First, I’d like to thank Mark Hulme for his excellent contributions this month. Without his dedicated research and thought this challenge would not have seen the light of day. I thoroughly enjoyed his posts this month. (so much so, I found myself going most of the month without posting or adding much to his.) There is so much food for thought. (pun intended and planned)
Going into this challenge Mark, Shanna and I decided to make this a lifestyle change, not a diet. We understood that we may find our selves in a situation where we couldn’t be 100% perfect but if could without offending; we would stick to our lifestyle. The only real way to fail this challenge would be if we made the decision to go against the challenge because if we made the decision to “eat this regardless of the challenge because I want it...”

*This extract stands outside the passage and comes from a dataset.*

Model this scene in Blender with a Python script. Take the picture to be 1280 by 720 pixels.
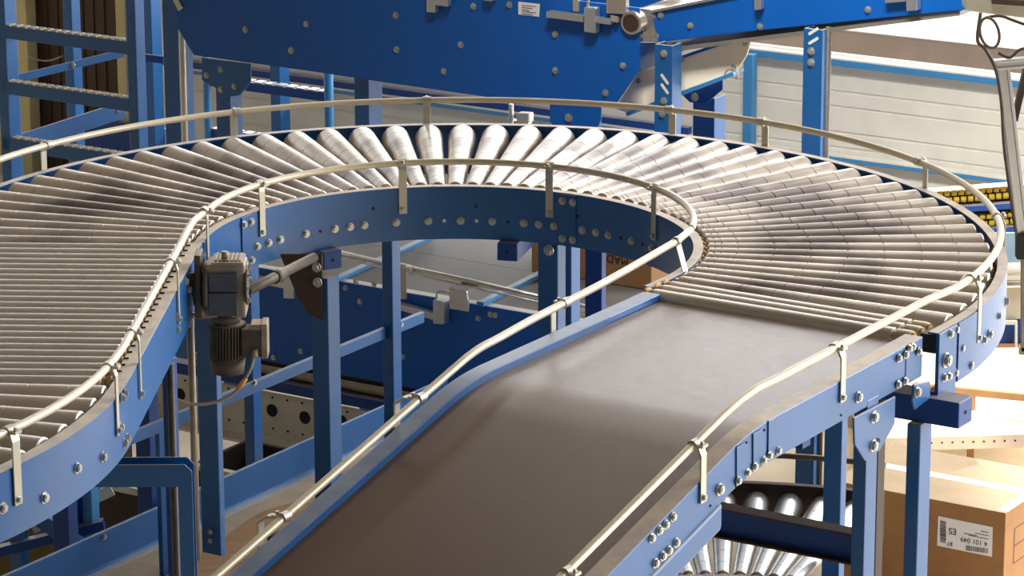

Watching sports entertainment with some friends doesn’t give you a pass to eat a cheeseburger (unless it’s wrapped in lettuce) but if a lady invites you over for a meal, and there is an ingredient in the main dish you aren’t eating, you eat, at least as much as you can. This is Living Challenged, not Living Stupid. But just because the office brings in a cake or some donuts, doesn’t mean you can skip out on the challenge.

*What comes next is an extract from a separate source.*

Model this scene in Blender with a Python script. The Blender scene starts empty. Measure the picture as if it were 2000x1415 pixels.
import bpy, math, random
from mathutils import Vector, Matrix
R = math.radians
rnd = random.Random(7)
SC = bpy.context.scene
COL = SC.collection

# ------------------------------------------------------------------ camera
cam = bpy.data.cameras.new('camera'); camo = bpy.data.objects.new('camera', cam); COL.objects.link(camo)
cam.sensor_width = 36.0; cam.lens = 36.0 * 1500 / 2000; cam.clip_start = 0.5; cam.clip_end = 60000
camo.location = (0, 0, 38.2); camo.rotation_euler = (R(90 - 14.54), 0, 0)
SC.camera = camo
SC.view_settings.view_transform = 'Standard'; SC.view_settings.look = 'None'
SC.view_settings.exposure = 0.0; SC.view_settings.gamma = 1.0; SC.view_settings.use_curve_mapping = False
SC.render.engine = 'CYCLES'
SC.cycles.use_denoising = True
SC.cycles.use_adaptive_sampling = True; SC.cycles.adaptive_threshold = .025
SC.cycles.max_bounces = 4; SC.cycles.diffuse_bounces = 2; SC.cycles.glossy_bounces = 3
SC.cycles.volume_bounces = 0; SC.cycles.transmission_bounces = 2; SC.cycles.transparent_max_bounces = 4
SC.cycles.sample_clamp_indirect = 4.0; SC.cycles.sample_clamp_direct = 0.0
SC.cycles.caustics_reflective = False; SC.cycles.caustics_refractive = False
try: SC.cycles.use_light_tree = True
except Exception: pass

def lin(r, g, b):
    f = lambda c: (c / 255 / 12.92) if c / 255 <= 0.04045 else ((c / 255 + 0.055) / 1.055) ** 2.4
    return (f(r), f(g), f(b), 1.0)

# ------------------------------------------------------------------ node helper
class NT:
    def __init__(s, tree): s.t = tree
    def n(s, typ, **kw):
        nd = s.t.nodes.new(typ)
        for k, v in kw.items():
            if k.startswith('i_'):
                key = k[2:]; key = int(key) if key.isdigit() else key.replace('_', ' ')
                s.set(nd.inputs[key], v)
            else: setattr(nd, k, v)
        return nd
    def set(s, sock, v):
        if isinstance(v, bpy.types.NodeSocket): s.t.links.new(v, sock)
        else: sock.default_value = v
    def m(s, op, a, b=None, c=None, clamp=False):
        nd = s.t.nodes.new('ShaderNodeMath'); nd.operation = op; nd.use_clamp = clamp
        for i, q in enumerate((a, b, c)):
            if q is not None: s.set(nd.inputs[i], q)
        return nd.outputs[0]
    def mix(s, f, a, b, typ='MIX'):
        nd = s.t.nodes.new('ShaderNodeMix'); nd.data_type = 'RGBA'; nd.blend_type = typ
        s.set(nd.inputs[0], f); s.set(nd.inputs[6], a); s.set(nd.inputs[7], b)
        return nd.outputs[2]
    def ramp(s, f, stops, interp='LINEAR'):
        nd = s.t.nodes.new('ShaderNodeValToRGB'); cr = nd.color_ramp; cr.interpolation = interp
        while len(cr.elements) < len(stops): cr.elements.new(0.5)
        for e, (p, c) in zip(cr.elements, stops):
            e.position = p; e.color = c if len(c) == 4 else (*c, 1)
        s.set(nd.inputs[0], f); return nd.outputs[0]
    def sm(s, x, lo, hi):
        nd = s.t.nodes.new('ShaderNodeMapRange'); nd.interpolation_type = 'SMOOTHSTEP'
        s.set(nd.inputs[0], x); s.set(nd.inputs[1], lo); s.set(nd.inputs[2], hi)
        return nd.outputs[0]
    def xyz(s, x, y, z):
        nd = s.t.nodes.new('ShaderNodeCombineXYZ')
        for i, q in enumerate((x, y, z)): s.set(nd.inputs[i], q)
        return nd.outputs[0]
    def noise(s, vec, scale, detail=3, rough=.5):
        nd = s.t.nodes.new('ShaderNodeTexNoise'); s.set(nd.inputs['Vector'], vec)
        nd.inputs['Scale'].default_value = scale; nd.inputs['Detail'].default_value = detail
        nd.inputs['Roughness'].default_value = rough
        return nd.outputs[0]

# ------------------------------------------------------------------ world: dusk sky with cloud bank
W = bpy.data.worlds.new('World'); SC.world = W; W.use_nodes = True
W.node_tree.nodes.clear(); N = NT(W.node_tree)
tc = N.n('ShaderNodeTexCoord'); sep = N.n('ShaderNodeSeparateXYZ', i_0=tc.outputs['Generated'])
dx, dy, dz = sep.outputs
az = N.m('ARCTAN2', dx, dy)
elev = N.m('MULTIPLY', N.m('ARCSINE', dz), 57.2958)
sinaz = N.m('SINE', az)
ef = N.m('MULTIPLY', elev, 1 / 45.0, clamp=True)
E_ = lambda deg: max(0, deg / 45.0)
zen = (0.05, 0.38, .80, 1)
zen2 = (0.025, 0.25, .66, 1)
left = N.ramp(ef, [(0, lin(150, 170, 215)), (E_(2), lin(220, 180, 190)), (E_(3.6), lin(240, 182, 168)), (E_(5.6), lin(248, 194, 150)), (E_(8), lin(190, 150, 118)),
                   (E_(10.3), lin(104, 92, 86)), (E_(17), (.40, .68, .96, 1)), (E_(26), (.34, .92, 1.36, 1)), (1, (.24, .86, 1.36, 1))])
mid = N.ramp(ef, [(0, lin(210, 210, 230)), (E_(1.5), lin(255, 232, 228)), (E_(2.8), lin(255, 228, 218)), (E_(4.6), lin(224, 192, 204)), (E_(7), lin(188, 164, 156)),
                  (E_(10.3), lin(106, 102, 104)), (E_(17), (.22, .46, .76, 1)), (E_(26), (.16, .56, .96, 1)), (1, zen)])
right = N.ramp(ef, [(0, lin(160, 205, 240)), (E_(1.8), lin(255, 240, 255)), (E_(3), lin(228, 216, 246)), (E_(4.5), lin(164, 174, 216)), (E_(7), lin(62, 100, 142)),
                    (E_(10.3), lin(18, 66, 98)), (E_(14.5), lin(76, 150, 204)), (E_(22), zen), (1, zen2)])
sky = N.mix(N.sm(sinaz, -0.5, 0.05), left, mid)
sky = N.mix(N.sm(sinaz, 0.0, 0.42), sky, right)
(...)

Could I go the distance? For 30 days?
Challenge Result: Passed
Analysis:
After the first few days of this challenge, my body shifted from burning sugar to stored fat. My head hurt, I felt ill, and I wanted to cave in. I felt catawampus with an odd feeling in my stomach and a nagging headache. Even my behavior was altered during these first few days. I've since had several friends comment that I should be more understanding when certain others behaviors/emotions change outside of their control.
After the initial "sugar withdrawals", I was shocked at how great I felt. I initially worried that I wouldn't be able to eat this way because it required preparation and work to make appropriate dinners. I quickly found out that once I started eating this way, I actually had the energy and motivation to cook after I got home from work. I didn't want to just come home and crash.

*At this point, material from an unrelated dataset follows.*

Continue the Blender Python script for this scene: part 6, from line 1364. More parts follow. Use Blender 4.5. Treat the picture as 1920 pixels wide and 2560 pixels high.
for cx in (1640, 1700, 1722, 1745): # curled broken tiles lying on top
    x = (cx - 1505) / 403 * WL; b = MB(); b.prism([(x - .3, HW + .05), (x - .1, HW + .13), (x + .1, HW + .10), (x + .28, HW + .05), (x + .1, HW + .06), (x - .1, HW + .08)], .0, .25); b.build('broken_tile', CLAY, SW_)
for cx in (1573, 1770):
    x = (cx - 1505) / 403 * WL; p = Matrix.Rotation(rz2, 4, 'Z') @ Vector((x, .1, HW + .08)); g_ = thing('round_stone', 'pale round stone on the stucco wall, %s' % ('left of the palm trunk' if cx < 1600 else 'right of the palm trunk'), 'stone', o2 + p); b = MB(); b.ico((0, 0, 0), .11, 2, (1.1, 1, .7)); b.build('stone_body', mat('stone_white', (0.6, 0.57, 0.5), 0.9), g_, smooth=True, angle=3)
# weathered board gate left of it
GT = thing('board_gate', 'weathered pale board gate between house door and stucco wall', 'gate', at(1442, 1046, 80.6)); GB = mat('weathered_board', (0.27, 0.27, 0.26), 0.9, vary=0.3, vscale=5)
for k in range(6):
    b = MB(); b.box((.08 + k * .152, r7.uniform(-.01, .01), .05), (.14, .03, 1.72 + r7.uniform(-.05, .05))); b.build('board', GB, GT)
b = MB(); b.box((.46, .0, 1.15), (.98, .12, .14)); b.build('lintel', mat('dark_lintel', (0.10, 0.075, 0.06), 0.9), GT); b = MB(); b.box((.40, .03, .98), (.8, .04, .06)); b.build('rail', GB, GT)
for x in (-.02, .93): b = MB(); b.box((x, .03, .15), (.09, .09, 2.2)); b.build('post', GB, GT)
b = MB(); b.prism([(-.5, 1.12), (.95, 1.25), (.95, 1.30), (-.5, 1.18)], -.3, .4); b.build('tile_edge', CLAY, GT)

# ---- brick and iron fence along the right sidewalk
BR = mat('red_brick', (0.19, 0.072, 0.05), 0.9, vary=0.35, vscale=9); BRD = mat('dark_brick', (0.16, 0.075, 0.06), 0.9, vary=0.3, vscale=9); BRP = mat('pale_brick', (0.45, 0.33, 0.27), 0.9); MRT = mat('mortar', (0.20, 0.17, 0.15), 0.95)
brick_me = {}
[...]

There were some tight spots, there were some temptations, but the joys of nachos, pub food and pies were nothing compared to the joys of increased energy and feeling healthy. After meals I wouldn't feel weighed down or sluggish, I actually got nourishment from my meals and energy to accomplish productive tasks. If I needed a snack I wasn't going to poison my body with processed foods but give it something it could actually use. Almonds, home-made jerky, or sunflower seeds sound better to me now than chips or cookies.
I didn't want to have such a positive experience this month, I wanted to learn something, but I didn't want to like it. Liking it and seeing this much value would leave me little choice but to change my habits on a more permanent basis. Re-reading (About Living Challenged) why I did this in the first place made me realize that change is what I signed up for.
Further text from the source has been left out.